Conveyor belt sushi (kaiten zushi) restaurants are a popular, reasonably-priced way of eating sushi. At these restaurants, the sushi is sometimes served on colour-coded plates, with each colour denoting the cost. You choose your dishes as they pass by on the belt, and your bill is calculated by counting how many plates of each colour you have taken.

SUKIYAKI

Thinly-sliced beef and vegetables cooked in a mixture of soy sauce, dashi, sugar and sake.
You cook this at the table (see also shabu-shabu above) then dip the food into your individual bowl of raw egg before eating it.
 

TEISHOKU LUNCH

At lunchtimes, many moderate restaurants offer a reasonably-priced set lunch menu called “teishoku” (around 1,00-1,500 yen).
 

TEMPURA

Items battered and deep fried (can be prawns, shellfish, vegetables). Tempura is eaten hot and dipped in special soy sauce and grated daikon radish.
 

TEPPANYAKI

Tender beef, seafood and fresh vegetables are cooked on a griddle set in the centre of the your table. Teppan = iron plate, yaki = grilled. The teppanyaki chef cooks the food according to your taste, with the beef and any other large items being cut into bite-size pieces.
 

TERIYAKI

Grilled, broiled, or pan-fried meat, fish, chicken or vegetables glazed with a sweetened soy sauce.
Fish such as tuna, salmon, trout and mackerel are preferred in Japan; chicken, pork and beef are more usual in the West. The fish or meat should be dipped in, or brushed with, the sauce several times before completion. The sauce (consisting of soy sauce, sake or mirin, and sugar or honey) is boiled and reduced to the desired thickness before it is used to marinate the meat. The meat is then grilled or broiled. Sometimes ginger is added, and the final dish is often garnished with spring onions.
Teriyaki can also be served cold, as it often is in a bento box meal.

UDON

Another noodle. This one is usually served hot in a mildly flavored broth: kake udon. It is usually topped with finely chopped spring onions. Tempura or eggs toppings are also common.

YAKITORI

Yaki (grilled) tori (bird): pieces of chicken barbecued on a bamboo skewer.
It is a favourite snack to have on the way home from work: a yakitori and a beer from a yakitori stall.

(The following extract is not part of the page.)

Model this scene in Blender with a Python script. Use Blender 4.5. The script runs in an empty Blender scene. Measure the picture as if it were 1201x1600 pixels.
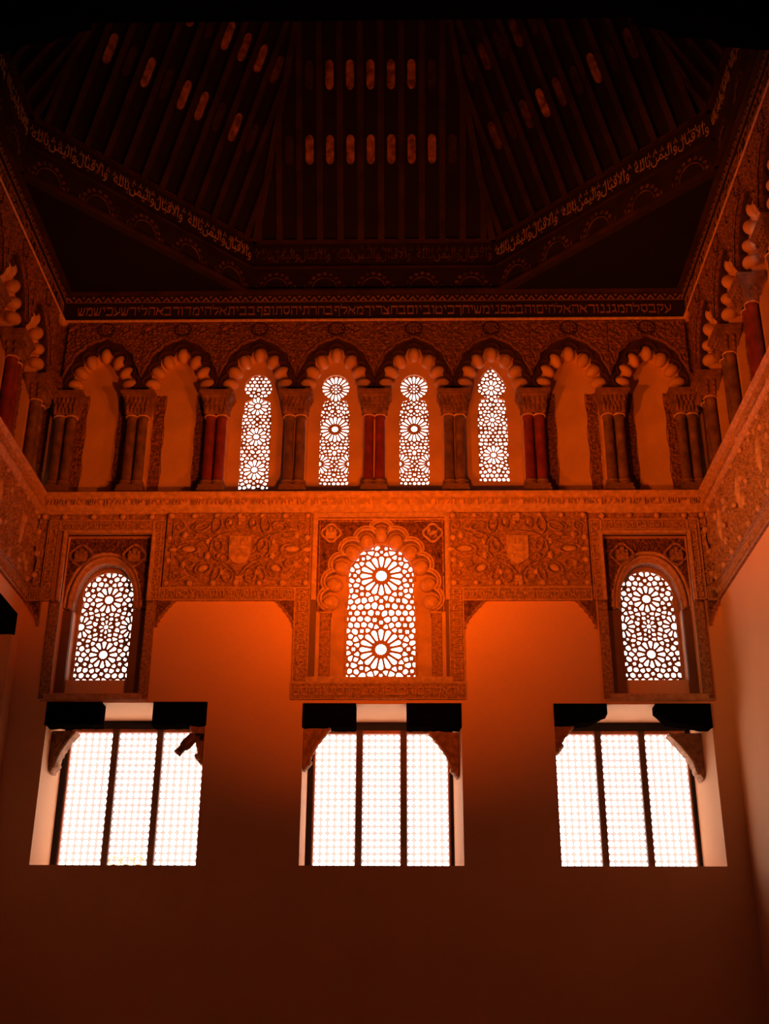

Yakitori is also a common, cheap accompaniment to beer in izakayas (informal drinking establishments).
Related:
Yakizakana = grilled fish, often served with grated daikon radish. One of the most common dishes served at home.
Yakiniku = grilled meat: may be a “Korean BBQ” – bite-sized pieces of meat (usually beef) grilled, usually at the table. A speciality of Hokkaido is lamb prepared in this way with various seafoods and vegetables (sometimes referred to as a “Genghis Khan” barbecue).